Luego de la devoción por escribir y leer todo lo que caía en mis manos, la tercera pasión insistente y testaruda que me descubrí fue viajar. Viajar, claro está, es una pasión un tanto más ambiciosa que comprar un libro o una nueva libreta para escribir. Pero las pasiones no piden permiso, ni se ocupan de trivialidades como presupuestos o costos de pasajes de avión.
Una vez le comenté a una amiga muy querida que quizás esta pasión por conocer mundo, que a veces asemeja más una necesidad, tiene que ver con mi nacimiento en una isla pequeña. Ella, poéticamente, me respondió que esa sensación de encierro que me producía vivir en un país pequeño, le proporcionaba a ella una sensación de libertad, al saberse rodeada de agua, y por tanto, de horizontes infinitos. Me hipnotizaron sus palabras, más no menguaron mi necesidad de conocer cómo viven más allá de ese horizonte, más allá de mis hermosas costas.
Comencé temprano. Pasé veranos enteros en mi pre adolescencia viajando “sola” (realmente con algún pariente supervisando y acompañando), lejos de mis progenitores, de lo conocido, de lo cotidiano, de mis rutinas y de mi comodidad. Esa deliciosa sensación de extrañeza, de existir fuera de mi país, resultó en un sabor melifluo que nunca pude dejar de consumir. La única desintoxicación posible siempre es otro viaje, otra cultura, otro idioma, otra manera de deconstruir prejuicios y mirar el mundo con ojos nuevos.
Esa deliciosa sensación de extrañeza, de existir fuera de mi país, resultó en un sabor melifluo
De adolescente comencé a viajar por Europa hospedándome en hostales de dudosa higiene y baños compartidos, quedándome sin dinero para regresar al aeropuerto, y en Sevilla, sobreviviendo varios días a base de una estricta dieta líquida de gazpacho.

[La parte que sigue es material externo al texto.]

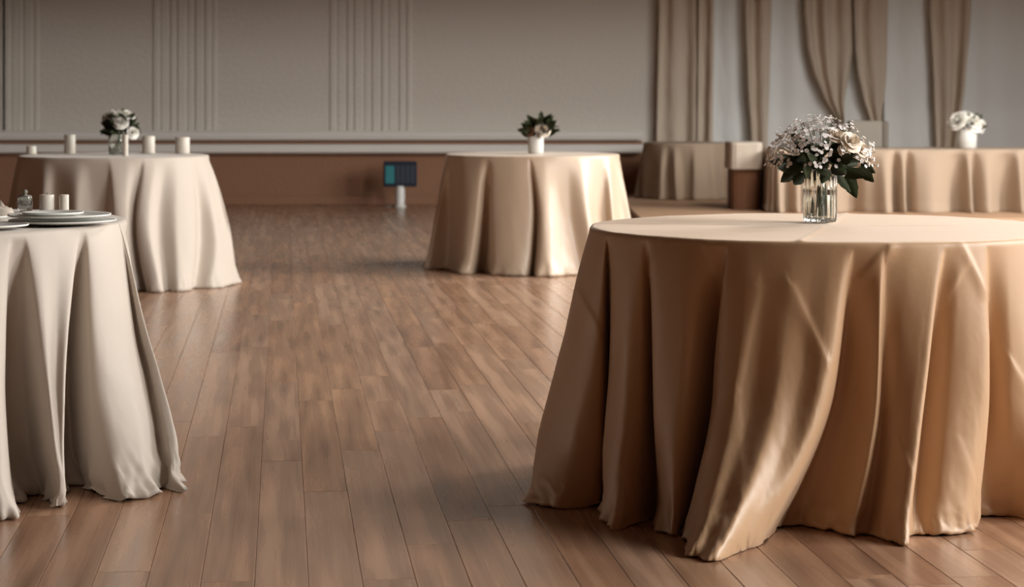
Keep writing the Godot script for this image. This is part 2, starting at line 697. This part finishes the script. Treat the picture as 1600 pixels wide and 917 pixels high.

Todo esto, lejos de amedrentarme, capturó mi alma. “¿Y qué habrá para descubrir en el próximo país?”, era la única pregunta que truena en mi ser cada vez que termino de visitar un lugar nuevo.
La sensación de hacer una maleta es para mí, la misma que sienten algunas personas al llegar a su hogar luego de mucho tiempo. Es familiar y reconfortante. Los aviones son mi sala. Los hoteles o casas de amistades que he cultivado alrededor del mundo, son tan familiares para mí como la mía propia porque mi concepto de “hogar”, me doy cuenta, es vasto, y en él cabe todo un planeta.
Viajar el mundo (y todo lo que me falta) me ha servido para tener una visión abierta sobre lo que me encuentro en el camino. Es muy difícil viajar extensamente y permanecer cerrada de mente, insensible hacia otras culturas, ciega ante la realidad de lo inconsecuentes que realmente somos. Viajar me da la perspectiva necesaria para sacarme de mi propia cabeza y sentir humildad ante todo lo que no conozco, todo lo que no sé, todo lo que no he probado, todo lo que no he visto.
Hay quienes asocian la práctica de la meditación y el sentido de presencia con la habilidad de acallar la mente, y experimentar ese estado puro de existencia que nace cuando los pensamientos incesantes se detienen por unos preciados segundos. Soy capaz de llegar a ese estado cuando veo el paisaje de un lugar nuevo en el que estoy a punto de sumergirme. Viajar es, para mí, meditar.